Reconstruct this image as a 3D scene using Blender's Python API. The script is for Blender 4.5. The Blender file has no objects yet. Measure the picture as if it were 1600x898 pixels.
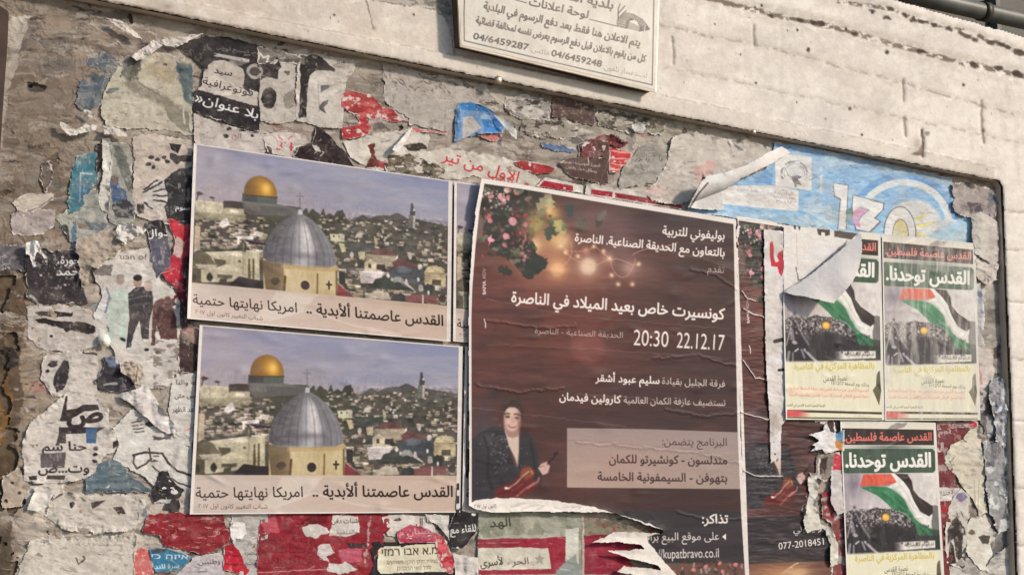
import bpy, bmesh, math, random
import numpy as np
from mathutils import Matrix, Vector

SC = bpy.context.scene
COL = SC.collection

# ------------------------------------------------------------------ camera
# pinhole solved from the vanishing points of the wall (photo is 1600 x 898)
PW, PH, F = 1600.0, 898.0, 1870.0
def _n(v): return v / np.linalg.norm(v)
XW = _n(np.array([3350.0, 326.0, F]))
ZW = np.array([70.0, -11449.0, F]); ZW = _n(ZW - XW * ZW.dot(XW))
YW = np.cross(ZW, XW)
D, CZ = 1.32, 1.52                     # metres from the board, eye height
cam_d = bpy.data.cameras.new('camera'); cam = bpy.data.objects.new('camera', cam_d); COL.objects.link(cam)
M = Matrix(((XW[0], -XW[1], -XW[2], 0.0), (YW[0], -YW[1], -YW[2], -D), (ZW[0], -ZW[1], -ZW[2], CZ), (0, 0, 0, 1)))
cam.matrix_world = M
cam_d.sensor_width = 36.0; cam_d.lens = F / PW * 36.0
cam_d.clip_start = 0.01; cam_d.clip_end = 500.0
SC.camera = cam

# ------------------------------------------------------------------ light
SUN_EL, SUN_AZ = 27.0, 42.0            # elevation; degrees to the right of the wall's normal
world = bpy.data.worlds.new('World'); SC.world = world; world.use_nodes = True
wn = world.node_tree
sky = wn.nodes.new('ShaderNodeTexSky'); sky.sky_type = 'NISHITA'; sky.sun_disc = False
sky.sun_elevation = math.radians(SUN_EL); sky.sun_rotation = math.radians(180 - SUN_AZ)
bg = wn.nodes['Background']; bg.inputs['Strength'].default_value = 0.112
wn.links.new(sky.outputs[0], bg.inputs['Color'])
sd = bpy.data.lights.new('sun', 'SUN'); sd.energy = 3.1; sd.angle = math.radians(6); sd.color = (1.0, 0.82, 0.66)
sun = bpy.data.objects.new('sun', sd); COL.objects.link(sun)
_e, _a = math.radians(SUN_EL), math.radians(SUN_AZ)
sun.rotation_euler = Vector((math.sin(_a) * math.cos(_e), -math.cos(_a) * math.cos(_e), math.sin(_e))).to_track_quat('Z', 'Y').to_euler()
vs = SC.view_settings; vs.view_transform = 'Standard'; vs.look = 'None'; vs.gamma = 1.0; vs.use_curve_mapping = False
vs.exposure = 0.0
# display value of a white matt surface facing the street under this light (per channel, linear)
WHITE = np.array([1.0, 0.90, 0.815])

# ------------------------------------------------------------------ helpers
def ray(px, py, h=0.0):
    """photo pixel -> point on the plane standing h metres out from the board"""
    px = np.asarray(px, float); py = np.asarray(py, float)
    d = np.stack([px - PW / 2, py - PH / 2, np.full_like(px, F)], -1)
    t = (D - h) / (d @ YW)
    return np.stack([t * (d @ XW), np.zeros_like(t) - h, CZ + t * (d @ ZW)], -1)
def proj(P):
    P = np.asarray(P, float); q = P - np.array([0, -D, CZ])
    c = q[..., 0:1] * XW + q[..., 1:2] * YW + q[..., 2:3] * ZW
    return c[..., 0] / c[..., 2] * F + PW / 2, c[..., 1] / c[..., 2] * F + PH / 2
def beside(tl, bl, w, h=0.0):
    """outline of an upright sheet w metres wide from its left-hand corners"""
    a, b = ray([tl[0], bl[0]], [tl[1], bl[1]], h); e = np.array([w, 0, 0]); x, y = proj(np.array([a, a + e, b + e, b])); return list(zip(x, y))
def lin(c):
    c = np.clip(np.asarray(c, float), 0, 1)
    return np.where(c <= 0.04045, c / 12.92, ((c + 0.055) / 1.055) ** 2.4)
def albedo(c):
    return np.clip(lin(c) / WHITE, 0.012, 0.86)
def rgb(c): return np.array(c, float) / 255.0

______

> _Work instructions_: Leave out the pictures and restate, word for word, the lines from the top of the data through the line containing "SC.camera = cam", both included.

> _Answer for the task_:
Reconstruct this image as a 3D scene using Blender's Python API. The script is for Blender 4.5. The Blender file has no objects yet. Measure the picture as if it were 1600x898 pixels.
import bpy, bmesh, math, random
import numpy as np
from mathutils import Matrix, Vector

SC = bpy.context.scene
COL = SC.collection

# ------------------------------------------------------------------ camera
# pinhole solved from the vanishing points of the wall (photo is 1600 x 898)
PW, PH, F = 1600.0, 898.0, 1870.0
def _n(v): return v / np.linalg.norm(v)
XW = _n(np.array([3350.0, 326.0, F]))
ZW = np.array([70.0, -11449.0, F]); ZW = _n(ZW - XW * ZW.dot(XW))
YW = np.cross(ZW, XW)
D, CZ = 1.32, 1.52                     # metres from the board, eye height
cam_d = bpy.data.cameras.new('camera'); cam = bpy.data.objects.new('camera', cam_d); COL.objects.link(cam)
M = Matrix(((XW[0], -XW[1], -XW[2], 0.0), (YW[0], -YW[1], -YW[2], -D), (ZW[0], -ZW[1], -ZW[2], CZ), (0, 0, 0, 1)))
cam.matrix_world = M
cam_d.sensor_width = 36.0; cam_d.lens = F / PW * 36.0
cam_d.clip_start = 0.01; cam_d.clip_end = 500.0
SC.camera = cam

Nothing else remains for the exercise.